<日中国交正常化50年⑥完> 中国人強制連行裁判を支援 平野伸人さん(75) 被害に寄り添い不戦誓う

高島を望む「日中友好平和不戦の碑」のそばに立つ平野さん=長崎市内

 1992年、長崎市の平和公園で、旧長崎刑務所浦上刑務支所の死刑場跡などが見つかった。この刑務支所などにいた収容者ら134人全員が長崎原爆で死亡。遺構の発見をきっかけに、中国人32人と10数人の朝鮮半島出身者が含まれていたことも分かった。
 中国から連れてこられ、県内の炭鉱で働かされた中国人約千人のうち、何らかの理由で刑務支所に収容された32人が原爆の犠牲となっていた。戦後50年を前に初めて知った事実に突き動かされて始めたのが「死者への手紙」だった。
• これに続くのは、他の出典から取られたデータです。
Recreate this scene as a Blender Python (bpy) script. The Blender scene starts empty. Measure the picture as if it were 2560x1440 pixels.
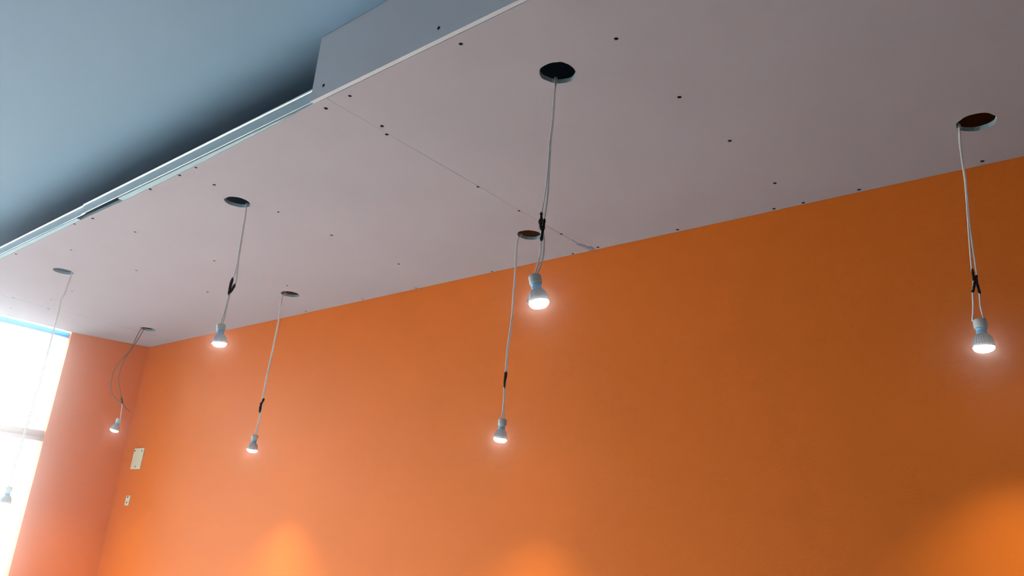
import bpy, bmesh, math, random
from mathutils import Vector, Matrix, Quaternion
from mathutils.geometry import tessellate_polygon
random.seed(4)
S = bpy.context.scene
COL = S.collection

# ------------------------------------------------------------------ camera
cam_d = bpy.data.cameras.new('camera'); cam = bpy.data.objects.new('camera', cam_d); COL.objects.link(cam)
cam_d.sensor_width = 36; cam_d.lens = 27.977; cam_d.clip_start = 0.02; cam_d.clip_end = 200
r = Vector((0.636422, -0.76774, 0.074451)); u = Vector((-0.293864, -0.152088, 0.94367)); f = Vector((0.71317, 0.62245, 0.322403))
M = Matrix.Identity(4)
for i in range(3): M[i][0] = r[i]; M[i][1] = u[i]; M[i][2] = -f[i]
M[2][3] = 1.5
cam.matrix_world = M
S.camera = cam

# ------------------------------------------------------------------ world, sun, daylight
SKY_COL = (0.90, 0.95, 1.0); SKY_STR = 7.2
HAZE = 0.08
SUN_STR = 36.0; SUN_COL = (1.0, 0.97, 0.93)
LED_W = 26.0; LED_LENS = 25.0
w = bpy.data.worlds.new('world'); S.world = w; w.use_nodes = True
bg = w.node_tree.nodes['Background']; bg.inputs[0].default_value = (*SKY_COL, 1); bg.inputs[1].default_value = SKY_STR
sd = bpy.data.lights.new('sun', 'SUN'); sd.energy = SUN_STR; sd.angle = math.radians(4); sd.color = SUN_COL
sun = bpy.data.objects.new('sun', sd); COL.objects.link(sun)
sun.rotation_euler = Vector((0.06, -0.80, -0.58)).to_track_quat('-Z', 'Y').to_euler()
S.view_settings.view_transform = 'Standard'; S.view_settings.look = 'None'
S.view_settings.gamma = 1; S.view_settings.use_curve_mapping = False
S.view_settings.exposure = 0.0
S.cycles.sample_clamp_indirect = 60

# ------------------------------------------------------------------ helpers
def tag(o, label=None, cat=None, group=None, kind=None):
    if label: o['label'] = label
    if cat: o['category'] = cat
    if group: o['group'] = group
    if kind: o['kind'] = kind
    return o
def empty(name, loc):
    o = bpy.data.objects.new(name, None); COL.objects.link(o); o.location = loc; o.empty_display_size = .05
    return o
def link_mesh(name, me, parent=None, matrix=None):
    """matrix is the wanted world matrix; parents carry plain translations or matrices set through here"""
    o = bpy.data.objects.new(name, me); COL.objects.link(o)
    mw = matrix or Matrix.Identity(4)
    if parent is not None:
        o.parent = parent
        o.matrix_local = world_of(parent).inverted() @ mw
    else:
        o.matrix_world = mw
    o['_w'] = 0
    WORLD[o.name] = mw.copy()
    del o['_w']
    return o
WORLD = {}
def world_of(o):
    return WORLD[o.name] if o.name in WORLD else Matrix.Translation(o.location)
def obj(name, bm, mats, parent=None, matrix=None, smooth=False):
    me = bpy.data.meshes.new(name)
    bmesh.ops.recalc_face_normals(bm, faces=bm.faces[:])
    bm.to_mesh(me); bm.free()
    for m in (mats if isinstance(mats, (list, tuple)) else [mats]): me.materials.append(m)
    if smooth:
        for p in me.polygons: p.use_smooth = True
    if matrix is None and parent is not None:
        # mesh given in world coordinates: store it relative to its parent's origin
        o = link_mesh(name, me, parent, Matrix.Identity(4))
    else:
        o = link_mesh(name, me, parent, matrix)
    return o
def box(bm, a, b, bevel=0, mi=0):
    g = bmesh.ops.create_cube(bm, size=1)
    c = [(a[i]+b[i])/2 for i in range(3)]; s = [abs(b[i]-a[i]) for i in range(3)]
    for v in g['verts']: v.co = Vector((c[0]+v.co.x*s[0], c[1]+v.co.y*s[1], c[2]+v.co.z*s[2]))
    fs = {fc for v in g['verts'] for fc in v.link_faces}
    for fc in fs: fc.material_index = mi
    if bevel:
        bmesh.ops.bevel(bm, geom=list({e for fc in fs for e in fc.edges}), offset=bevel, segments=2, affect='EDGES', profile=.5)
def prism(bm, loops, z0, z1, side_mi=None):
    """flat slab with holes: loops[0] outer outline, the others holes"""
    vs = [[Vector((p[0], p[1], 0)) for p in lp] for lp in loops]
    tris = tessellate_polygon(vs)
    flat = [p for lp in loops for p in lp]
    lo = [bm.verts.new((p[0], p[1], z0)) for p in flat]; hi = [bm.verts.new((p[0], p[1], z1)) for p in flat]
    for t in tris:
        if len(set(t)) == 3:
            try: bm.faces.new([lo[i] for i in t]); bm.faces.new([hi[i] for i in reversed(t)])
            except ValueError: pass
    k = 0
    for lp in loops:
        n = len(lp)
        for i in range(n):
            j = (i+1) % n
            fc = bm.faces.new([lo[k+i], lo[k+j], hi[k+j], hi[k+i]])
            if side_mi is not None: fc.material_index = side_mi
        k += n
def lathe(bm, prof, n=32, lobes=0, depth=0.0, lobe_rng=None, cap0=True, cap1=True, mi=0):
    rings = []
    for (rr, z) in prof:
        ring = []
        for i in range(n):
            a = 2*math.pi*i/n; q = rr
            if lobes and lobe_rng[0] <= z <= lobe_rng[1]:
                q = rr*(1-depth*(1 if (i*lobes*2//n) % 2 else 0))
            ring.append(bm.verts.new((q*math.cos(a), q*math.sin(a), z)))
        rings.append(ring)
    for a, b in zip(rings, rings[1:]):
        for i in range(n):
            fc = bm.faces.new([a[i], a[(i+1) % n], b[(i+1) % n], b[i]]); fc.material_index = mi
    if cap0: bm.faces.new(rings[0]).material_index = mi
    if cap1: bm.faces.new(list(reversed(rings[-1]))).material_index = mi
def catmull(pts, k=5):
    P = [Vector(p) for p in pts]
    if len(P) < 3: return P
    P = [P[0]*2-P[1]] + P + [P[-1]*2-P[-2]]
    out = []
    for i in range(1, len(P)-2):
        for j in range(k):
            t = j/k
            a, b, c, d = P[i-1], P[i], P[i+1], P[i+2]
            out.append(.5*((2*b)+(c-a)*t+(2*a-5*b+4*c-d)*t*t+(3*b-a-3*c+d)*t**3))
    out.append(P[-2]); return out
def tube(bm, pts, rad, n=8, jitter=0.0, k=5, taper=False):
    P = catmull(pts, k); rings = []; m = len(P)
    for i, p in enumerate(P):
        t = (P[min(i+1, m-1)]-P[max(i-1, 0)]).normalized()
        a = t.cross(Vector((1, 0.3, 0))).normalized(); b = t.cross(a)
        q = rad*(1+random.uniform(-jitter, jitter))
        if taper and i in (0, m-1): q *= .55
        rings.append([bm.verts.new(p+q*(1+random.uniform(-jitter, jitter)*.5)*(math.cos(2*math.pi*s/n)*a+math.sin(2*math.pi*s/n)*b)) for s in range(n)])
    for A, B in zip(rings, rings[1:]):
        for s in range(n): bm.faces.new([A[s], A[(s+1) % n], B[(s+1) % n], B[s]])
    bm.faces.new(rings[0]); bm.faces.new(list(reversed(rings[-1])))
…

 98年、連行されてきた中国人約400人の本籍地に手紙を出し、60人余りから返事が届いた。それ以前にも地元放送局記者が約200人に手紙を送り、12人から返信があった。手紙が届くまで、長崎に連行されたことも、原爆で死んだことも知らない遺族がいた。
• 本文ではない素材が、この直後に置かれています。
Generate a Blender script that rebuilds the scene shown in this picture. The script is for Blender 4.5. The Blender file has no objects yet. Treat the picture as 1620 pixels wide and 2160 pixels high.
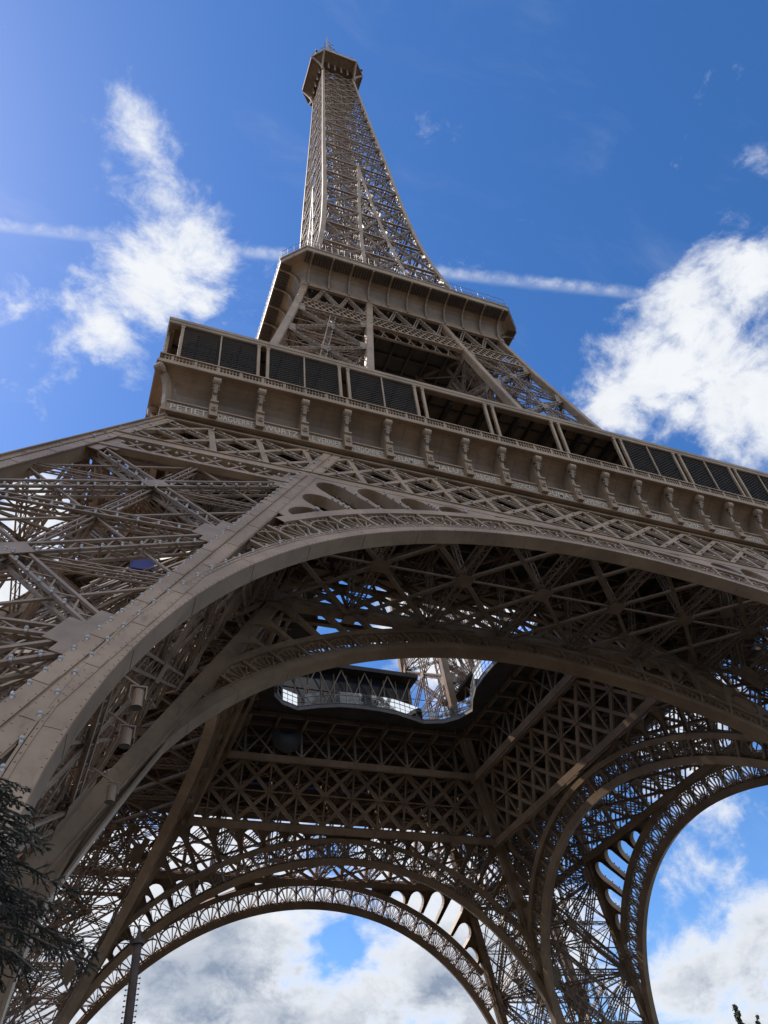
import bpy, math, random
import numpy as np
from mathutils import Vector, Matrix
from mathutils.geometry import tessellate_polygon

random.seed(7)
rng = np.random.default_rng(7)
C = bpy.context.scene.collection
SC = bpy.context.scene
R = math.radians

# ------------------------------------------------------------------ camera
CAM = Vector((-35.2189, -74.1650, 1.5615))
cam_data = bpy.data.cameras.new("camera")
cam = bpy.data.objects.new("camera", cam_data)
C.objects.link(cam)
_f = Vector((0.30617859, 0.6448351, 0.7003159))
_r = Vector((0.93281516, -0.35006664, -0.08549396))
_u = Vector((-0.19002773, -0.67944172, 0.70869487))
cam.matrix_world = Matrix(((_r.x, _u.x, -_f.x, CAM.x), (_r.y, _u.y, -_f.y, CAM.y),
                           (_r.z, _u.z, -_f.z, CAM.z), (0, 0, 0, 1)))
cam_data.sensor_fit = 'HORIZONTAL'
cam_data.sensor_width = 36.0
cam_data.lens = 36.0 * 1645.44 / 1620.0
cam_data.clip_start = 0.1
cam_data.clip_end = 20000
SC.camera = cam

# ------------------------------------------------------------------ light and sky
SUN_DIR = Vector((-0.50, 0.42, 0.76)).normalized()
sun_data = bpy.data.lights.new("sun", 'SUN')
sun_data.energy = 3.8
sun_data.angle = R(0.5)
sun_data.color = (1.0, 0.95, 0.87)
sun = bpy.data.objects.new("sun", sun_data)
C.objects.link(sun)
sun.rotation_euler = SUN_DIR.to_track_quat('Z', 'Y').to_euler()
sun.location = (-60, 40, 400)

world = bpy.data.worlds.new("World")
SC.world = world
world.use_nodes = True
NT = world.node_tree
NT.nodes.clear()


class NG:
    """small helper to chain shader nodes"""
    def __init__(s, nt): s.nt = nt
    def n(s, t, **k):
        o = s.nt.nodes.new(t)
        for a, b in k.items(): setattr(o, a, b)
        return o
    def put(s, sock, v):
        if isinstance(v, bpy.types.NodeSocket): s.nt.links.new(v, sock)
        elif v is not None: sock.default_value = v
    def m(s, op, a, b=None, c=None, clamp=False):
        o = s.n('ShaderNodeMath', operation=op); o.use_clamp = clamp
        s.put(o.inputs[0], a); s.put(o.inputs[1], b); s.put(o.inputs[2], c)
        return o.outputs[0]
    def v(s, op, a, b=None, sc=None):
        o = s.n('ShaderNodeVectorMath', operation=op)
        s.put(o.inputs[0], a); s.put(o.inputs[1], b)
        if sc is not None: s.put(o.inputs['Scale'], sc)
        return o.outputs['Value'] if op in ('DOT_PRODUCT', 'DISTANCE', 'LENGTH') else o.outputs[0]
    def noise(s, vec, scale, detail=6, rough=.55, dist=0.0):
        o = s.n('ShaderNodeTexNoise')
        s.put(o.inputs['Vector'], vec)
        o.inputs['Scale'].default_value = scale; o.inputs['Detail'].default_value = detail
        o.inputs['Roughness'].default_value = rough; o.inputs['Distortion'].default_value = dist
        return o.outputs[0]
    def ss(s, x, a, b, lo=0.0, hi=1.0):
        o = s.n('ShaderNodeMapRange', interpolation_type='SMOOTHSTEP')
        s.put(o.inputs[0], x)
        for i, q in enumerate((a, b, lo, hi)): o.inputs[i + 1].default_value = q
        return o.outputs[0]
    def mix(s, f, a, b):
        o = s.n('ShaderNodeMix', data_type='RGBA')
        s.put(o.inputs[0], f); s.put(o.inputs[6], a); s.put(o.inputs[7], b)
        return o.outputs[2]


def build_sky():
    g = NG(NT)
    sky = g.n('ShaderNodeTexSky', sky_type='NISHITA')
    sky.sun_disc = False
    sky.sun_elevation = math.asin(SUN_DIR.z)
    sky.sun_rotation = math.atan2(SUN_DIR.x, SUN_DIR.y)
    sky.altitude = 60; sky.air_density = 1.0; sky.dust_density = 0.35; sky.ozone_density = 2.0
    d = g.n('ShaderNodeTexCoord').outputs['Generated']
    sep = g.n('ShaderNodeSeparateXYZ'); g.put(sep.inputs[0], d)
    zc = g.m('MAXIMUM', sep.outputs[2], 0.06)
    px = g.m('DIVIDE', sep.outputs[0], zc); py = g.m('DIVIDE', sep.outputs[1], zc)
    # cloud banks: (direction, radius, weight)
    blobs = [((-.056, .387, .920), .08, .60), ((-.038, .425, .904), .08, .70), ((.0, .470, .884), .095, .84), ((-.030, .515, .858), .11, .90),
             ((-.065, .556, .828), .095, .80), ((.03, .505, .862), .08, .76), ((-.165, .557, .814), .045, .50), ((-.12, .49, .86), .05, .35), ((.11, .445, .89), .05, .38),
             ((.592, .250, .770), .085, .92), ((.572, .295, .768), .09, 1.0), ((.55, .37, .748), .08, 1.05),
             ((.527, .425, .736), .06, .95), ((.61, .315, .725), .075, .8), ((.655, .355, .667), .10, 1.0), ((.60, .40, .70), .05, .75),
             ((.575, .135, .81), .045, .45), ((.62, .20, .76), .06, .6),
             ((.42, .70, .575), .11, 1.55), ((.50, .66, .56), .09, 1.3), ((.66, .64, .40), .10, .95), ((-.11, .77, .62), .13, 1.25), ((-.3, .8, .5), .3, 1.0),
             ((.30, .94, .15), .22, 1.3), ((.12, .95, .27), .25, 1.3), ((.42, .86, .20), .15, 1.1), ((.40, .85, .34), .14, .95), ((0, .97, .14), .3, 1.25),
             ((.643, .705, .296), .05, .82), ((.675, .662, .325), .045, .52), ((.70, .68, .215), .10, .92), ((.640, .745, .20), .085, .95),
             ((.70, .70, .12), .16, 1.0), ((.18, .90, .42), .22, .95), ((.54, .79, .24), .12, .9)]
    mask = None
    for c, r, w in blobs:
        c = Vector(c).normalized()
        ds = g.v('DISTANCE', d, tuple(c))
        b = g.ss(ds, 0.0, r * 1.5, w, 0.0)
        mask = b if mask is None else g.m('MAXIMUM', mask, b)
    # a low bank of cumulus all round the horizon, outside the picture too
    low = g.ss(sep.outputs[2], .02, .30, .70, 0.0)
    back = g.ss(sep.outputs[1], -.1, .35, 1.0, 0.0)
    mask = g.m('MAXIMUM', mask, g.m('MULTIPLY', low, back))
    # cloud added over the unseen sky behind the camera, to light the front face
    mask = g.m('MAXIMUM', mask, g.m('MULTIPLY', g.ss(sep.outputs[1], -.22, .02, 1.5, 0.0), g.ss(sep.outputs[2], .30, .58, 0.0, 1.0)))
    cz = g.n('ShaderNodeCombineXYZ'); g.put(cz.inputs[0], sep.outputs[0]); g.put(cz.inputs[1], sep.outputs[1])
    g.put(cz.inputs[2], g.m('MULTIPLY', sep.outputs[2], 1.5))
    q = cz.outputs[0]
    warp = g.n('ShaderNodeTexNoise'); g.put(warp.inputs['Vector'], q); warp.inputs['Scale'].default_value = 5; warp.inputs['Detail'].default_value = 3
    q2 = g.v('ADD', q, g.v('SCALE', g.v('SUBTRACT', warp.outputs[1], (.5, .5, .5)), sc=.10))
    # the ragged blue gap in the grey bank below the far arch
    wd = g.v('ADD', d, g.v('SCALE', g.v('SUBTRACT', warp.outputs[1], (.5, .5, .5)), sc=.16))
    gap = g.m('ADD', g.ss(g.v('DISTANCE', wd, tuple(Vector((.318, .910, .265)).normalized())), .0, .042, .68, 0.0),
              g.ss(g.v('DISTANCE', wd, tuple(Vector((.335, .915, .245)).normalized())), .0, .04, .35, 0.0))
    mask = g.m('SUBTRACT', mask, gap)
    n1 = g.noise(q2, 7.5, 14, .60, .2)
    n2 = g.noise(q2, 22.0, 12, .68)
    nn = g.m('ADD', g.m('MULTIPLY', n1, .66), g.m('MULTIPLY', n2, .34))
    dens = g.m('ADD', mask, g.m('MULTIPLY', g.m('SUBTRACT', nn, .5), 3.2))
    alpha = g.ss(dens, .36, 1.02)
    thick = g.ss(dens, .7, 1.5)
    # faint high veil
    veil_n = g.noise(g.v('MULTIPLY', q2, (1.0, 3.0, 1.0)), 3.0, 8, .62, .4)
    veil = g.m('MULTIPLY', g.ss(veil_n, .5, .85), .12)
    # contrail: a straight line on the cloud plane
    a = Vector((-.223, .566)); b2 = Vector((.604, .398)); t = (b2 - a).normalized(); nrm = Vector((-t.y, t.x))
    pc = g.n('ShaderNodeCombineXYZ'); g.put(pc.inputs[0], px); g.put(pc.inputs[1], py)
    cn = g.noise(pc.outputs[0], 34, 6, .65)
    off = g.m('ADD', g.m('ADD', g.m('MULTIPLY', px, nrm.x), g.m('MULTIPLY', py, nrm.y)), -(a.x * nrm.x + a.y * nrm.y))
    off = g.m('ADD', off, g.m('MULTIPLY', g.m('SUBTRACT', cn, .5), .012))
    along = g.m('ADD', g.m('MULTIPLY', px, t.x), g.m('MULTIPLY', py, t.y))
    core = g.ss(g.m('ABSOLUTE', off), .001, .014, 1.0, 0.0)
    fade = g.m('MULTIPLY', g.ss(along, .44, .50, 1.0, .95), g.ss(along, .70, .86, 1.0, 0.0))
    trail = g.m('MULTIPLY', g.m('MULTIPLY', core, fade), g.m('ADD', .16, g.m('MULTIPLY', g.ss(cn, .35, .7), .32)))
    alpha2 = g.m('MAXIMUM', g.m('MAXIMUM', alpha, veil), trail)
    # cloud brightness: bright edges facing the sun, grey thick undersides low in the sky
    q3 = g.v('ADD', q2, tuple(SUN_DIR * .035))
    n3 = g.noise(q3, 7.5, 14, .60, .2)
    lit = g.ss(g.m('SUBTRACT', n1, n3), -.10, .10, 0.0, 1.0)
    lowc = g.ss(sep.outputs[2], .22, .55, 1.0, 0.0)
    big = g.ss(g.noise(g.v('MULTIPLY', q2, (1.0, 1.0, 1.7)), 3.3, 5, .5), .32, .50)
    low2 = g.ss(sep.outputs[2], .24, .42, 1.0, 0.0)
    shade = g.m('MULTIPLY', g.m('MULTIPLY', thick, g.m('SUBTRACT', 1.1, lit)), g.m('ADD', .22, g.m('MULTIPLY', lowc, .6)))
    shade = g.m('MAXIMUM', shade, g.m('MULTIPLY', g.m('MULTIPLY', big, low2), g.m('MULTIPLY', thick, g.m('SUBTRACT', 1.25, g.m('MULTIPLY', lit, .6)))), clamp=True)
    shade = g.m('MINIMUM', g.m('MULTIPLY', shade, g.ss(sep.outputs[1], -.25, .1, .15, 1.0)), 1.0)  # added cloud behind the camera kept whiter, so the front face brightens
    ccol = g.mix(shade, (6.8, 7.0, 7.3, 1), (2.1, 2.6, 3.5, 1))
    hs = g.n('ShaderNodeHueSaturation'); g.put(hs.inputs['Color'], sky.outputs[0])
    hs.inputs['Saturation'].default_value = 1.28; hs.inputs['Value'].default_value = 1.36
    tint = g.v('MULTIPLY', hs.outputs[0], (.92, .93, 1.06))
    col = g.mix(alpha2, tint, ccol)
    bg = g.n('ShaderNodeBackground'); g.put(bg.inputs[0], col); bg.inputs[1].default_value = 0.10
    out = g.n('ShaderNodeOutputWorld'); NT.links.new(bg.outputs[0], out.inputs[0])


build_sky()
vs = SC.view_settings
vs.view_transform = 'Standard'; vs.look = 'None'; vs.exposure = 0.42; vs.gamma = 1.0
vs.use_curve_mapping = False
SC.cycles.max_bounces = 5
SC.cycles.diffuse_bounces = 1
SC.cycles.glossy_bounces = 2
SC.cycles.transmission_bounces = 4
SC.cycles.transparent_max_bounces = 8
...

 真実を伝えたい-。そんな思いから何度も中国に向かった。北京から数百キロ離れた地もあったが、探し出した元労働者や遺族の支援に動いた。
 長崎市の高島、端島(軍艦島)、西海市の崎戸の3炭鉱で働かされた元労働者と刑務支所で原爆死した人の遺族らが2003年、炭鉱を運営していた三菱マテリアル(旧三菱鉱業)などに慰謝料などを求めて長崎地裁に提訴。09年、最高裁で敗訴が確定したが、この訴訟を足掛かりに和解交渉を粘り強く続けた。
 16年、和解が成立。中国の人たちと膝を突き合わせてきたからこそ、埋もれた歴史を明らかにし、長崎と中国の関係により一層の深みと重みをもたせることができた。活動の理論的な柱は元長崎市長の本島等さんと長崎大教授の髙實康稔さん(いずれも故人)だった。本島さんとは刑務支所の遺構保存を巡って対立したが、退任後は髙實さんとともに戦争加害を真正面からとらえ、アジアとの共生を唱えた。
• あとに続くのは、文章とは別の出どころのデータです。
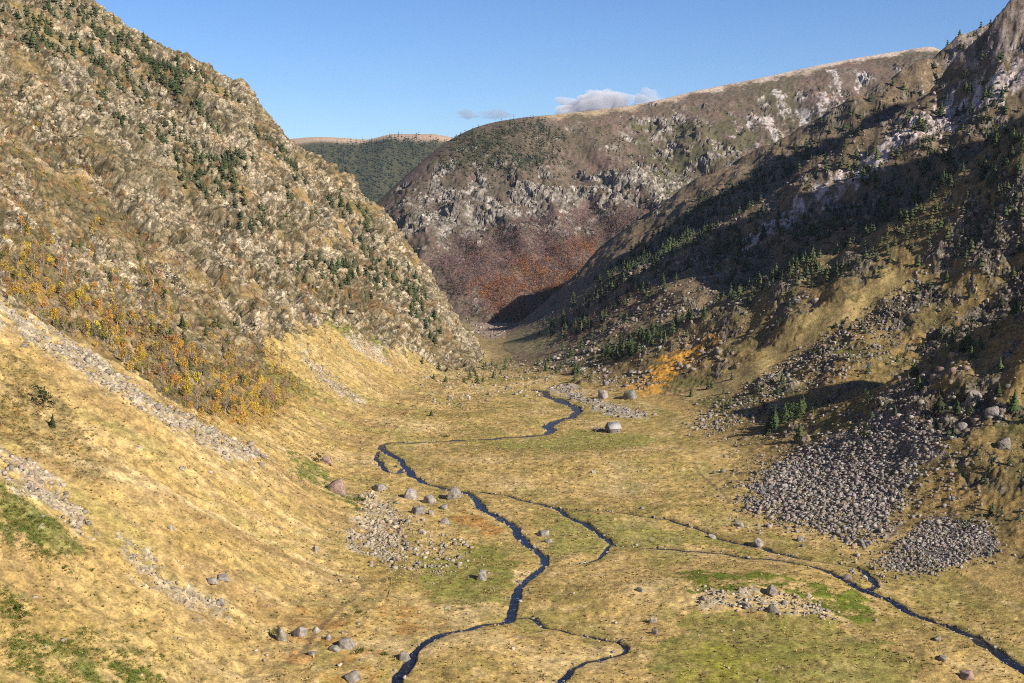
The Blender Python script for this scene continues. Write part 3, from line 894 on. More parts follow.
def cover_material(name, attr='tint', rough=.85, spec=.2, amount=.35, scale=2.0, random_amt=0.0, base=None, bump=0.0, translucent=0.0):
    """base colour from a colour attribute or a constant, broken up by noise and by a random value per object"""
    m, t, b = new_mat(name)
    N, Lk = t.nodes, t.links
    if base is None:
        a = N.new('ShaderNodeAttribute'); a.attribute_name = attr; src = a.outputs['Color']
    else:
        a = N.new('ShaderNodeRGB'); a.outputs[0].default_value = (*base, 1); src = a.outputs[0]
    geo = N.new('ShaderNodeNewGeometry')
    n1 = N.new('ShaderNodeTexNoise'); n1.inputs['Scale'].default_value = scale; n1.inputs['Detail'].default_value = 4
    Lk.new(geo.outputs['Position'], n1.inputs['Vector'])
    r1 = N.new('ShaderNodeMapRange'); r1.inputs[1].default_value = .3; r1.inputs[2].default_value = .7
    r1.inputs[3].default_value = 1 - amount; r1.inputs[4].default_value = 1 + amount
    Lk.new(n1.outputs['Fac'], r1.inputs[0])
    vm = N.new('ShaderNodeVectorMath'); vm.operation = 'SCALE'
    Lk.new(src, vm.inputs[0]); Lk.new(r1.outputs[0], vm.inputs['Scale'])
    out = vm.outputs[0]
    if random_amt:
        oi = N.new('ShaderNodeObjectInfo')
        hs = N.new('ShaderNodeHueSaturation')
        q = N.new('ShaderNodeMapRange'); q.inputs[3].default_value = .5 - .04 * random_amt; q.inputs[4].default_value = .5 + .04 * random_amt
        v = N.new('ShaderNodeMapRange'); v.inputs[3].default_value = 1 - .45 * random_amt; v.inputs[4].default_value = 1 + .45 * random_amt
        wn = N.new('ShaderNodeTexWhiteNoise'); wn.noise_dimensions = '1D'
        Lk.new(oi.outputs['Random'], q.inputs[0]); Lk.new(oi.outputs['Random'], wn.inputs['W']); Lk.new(wn.outputs['Value'], v.inputs[0])
        Lk.new(q.outputs[0], hs.inputs['Hue']); Lk.new(v.outputs[0], hs.inputs['Value']); Lk.new(out, hs.inputs['Color'])
        out = hs.outputs['Color']
    Lk.new(out, b.inputs['Base Color'])
    b.inputs['Roughness'].default_value = rough; b.inputs['Specular IOR Level'].default_value = spec
    if bump:
        bp = N.new('ShaderNodeBump'); bp.inputs['Strength'].default_value = bump; bp.inputs['Distance'].default_value = .3
        Lk.new(n1.outputs['Fac'], bp.inputs['Height']); Lk.new(bp.outputs[0], b.inputs['Normal'])
    return m


M_PINE = cover_material('pine_needles', random_amt=1.0, amount=.4, base=(.05, .068, .022))
M_LEAF = cover_material('leaf_cover', attr='tint', amount=.3)
M_BARK = cover_material('bark', base=(.13, .10, .075), amount=.4, random_amt=.4)
M_BIRCHBARK = cover_material('pale_bark', base=(.30, .25, .20), amount=.4, random_amt=.4)
M_ROCK = cover_material('boulder_stone', base=(.25, .22, .185), amount=.45, scale=.9, random_amt=.5, bump=.7)
M_STONES = cover_material('stones', attr='tint', amount=.3, scale=1.3, bump=.4)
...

 和解をきっかけに県内の3炭鉱で働かされた845人の名を刻んだ碑の建立も決まった。「日中友好平和不戦の碑」-。高島を望む長崎市蚊焼町の高台に昨年11月に完成。そばには本島さんと髙實さんの功績をたたえる碑もそれぞれ建てた。
 この問題に向き合ってきた30年間を通じ、単に友好だけでなく、中国をはじめアジアの人々の視点から原爆と戦争を受け止め、その被害に寄り添う大切さを学んだ。碑という形で後世に残し、不戦を誓うことは、今だからこそ必要。どんなことがあっても戦争してはいけない、そう考える場にしたい。